Like Old Times

There are some posters coming out of North Korea that show just some of their true colors. These posters are very similar to the propaganda produced by many countries before. It resembles Soviet-style iconography, ubiquitous hyperbole, and U.S.-style emotional impulses.

Sure, I think it proves that we have our sights set on the wrong group of people. As President Bush measures our military’s forceful entry inot Iraq, “in a matter of weeks, not months,” we find that our communist Korean friends are bolstering their population into a fervent, vocal enemy. It’s one thing to fight in a country where the people have few resources and the leader of the country represents the greatest danger. But when an entire population is at your throat, the going gets rough. Think Vietnam.

What then are Bush’s true motives? Everyone cries oil, some say it’s a personal vendetta, others believe that he is doing what he knows to be right based on secret intelligence. What if it’s much easier than that? Winning a war, even an unpopular one is a great boost to the reelection hopes of any president.

Maybe Bush goes in and takes down Saddam fairly easily. But he knows, that the North Koreans are a much tougher foe, so he handles them with kid gloves.

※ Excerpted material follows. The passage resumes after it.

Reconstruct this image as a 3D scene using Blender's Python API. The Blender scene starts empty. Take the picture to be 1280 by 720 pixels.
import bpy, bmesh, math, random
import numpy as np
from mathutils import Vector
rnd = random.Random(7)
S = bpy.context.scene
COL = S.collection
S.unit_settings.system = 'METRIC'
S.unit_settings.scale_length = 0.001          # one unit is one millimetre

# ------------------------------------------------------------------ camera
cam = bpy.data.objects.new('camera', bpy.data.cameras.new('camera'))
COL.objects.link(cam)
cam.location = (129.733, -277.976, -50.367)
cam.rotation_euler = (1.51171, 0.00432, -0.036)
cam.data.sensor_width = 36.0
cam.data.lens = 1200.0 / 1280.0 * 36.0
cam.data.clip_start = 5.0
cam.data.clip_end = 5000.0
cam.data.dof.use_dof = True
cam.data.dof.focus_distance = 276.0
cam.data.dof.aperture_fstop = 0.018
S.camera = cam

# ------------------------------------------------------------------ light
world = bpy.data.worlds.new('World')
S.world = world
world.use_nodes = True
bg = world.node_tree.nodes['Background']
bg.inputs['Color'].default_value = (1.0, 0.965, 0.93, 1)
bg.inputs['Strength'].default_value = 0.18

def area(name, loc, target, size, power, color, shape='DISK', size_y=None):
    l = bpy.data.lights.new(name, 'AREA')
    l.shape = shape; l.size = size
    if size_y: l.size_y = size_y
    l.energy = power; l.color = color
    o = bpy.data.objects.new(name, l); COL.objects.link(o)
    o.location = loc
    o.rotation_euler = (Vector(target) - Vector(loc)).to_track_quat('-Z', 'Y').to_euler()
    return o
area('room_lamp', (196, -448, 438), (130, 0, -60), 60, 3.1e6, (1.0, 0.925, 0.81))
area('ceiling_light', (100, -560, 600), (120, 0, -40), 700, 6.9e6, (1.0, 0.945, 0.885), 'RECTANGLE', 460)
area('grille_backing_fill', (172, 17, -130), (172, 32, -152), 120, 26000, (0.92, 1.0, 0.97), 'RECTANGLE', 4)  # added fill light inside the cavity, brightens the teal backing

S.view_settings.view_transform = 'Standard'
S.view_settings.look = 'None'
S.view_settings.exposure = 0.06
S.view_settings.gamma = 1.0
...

Later on, when a diplomatic end to the North Korean question comes about, he is seen as the president who can talk a big game, and play one as well. In the end, it’s about reelection, it’s about legacy, it’s about history.

These posters are a small, narrow periscope into the consciousness of a nation must of us, including me, know very little about. They show us that, perhaps, they are more united in their goals than we. They may be coerced into that unity by a ruthless socialistic system, but it works. Remember what the scared Russian soldiers did to the Germans in WWII. They faced German guns at the front, and their own guns should they retreat.

The US seems faced with a similar position: between a rock and a hard place. Anyone got a sledgehammer?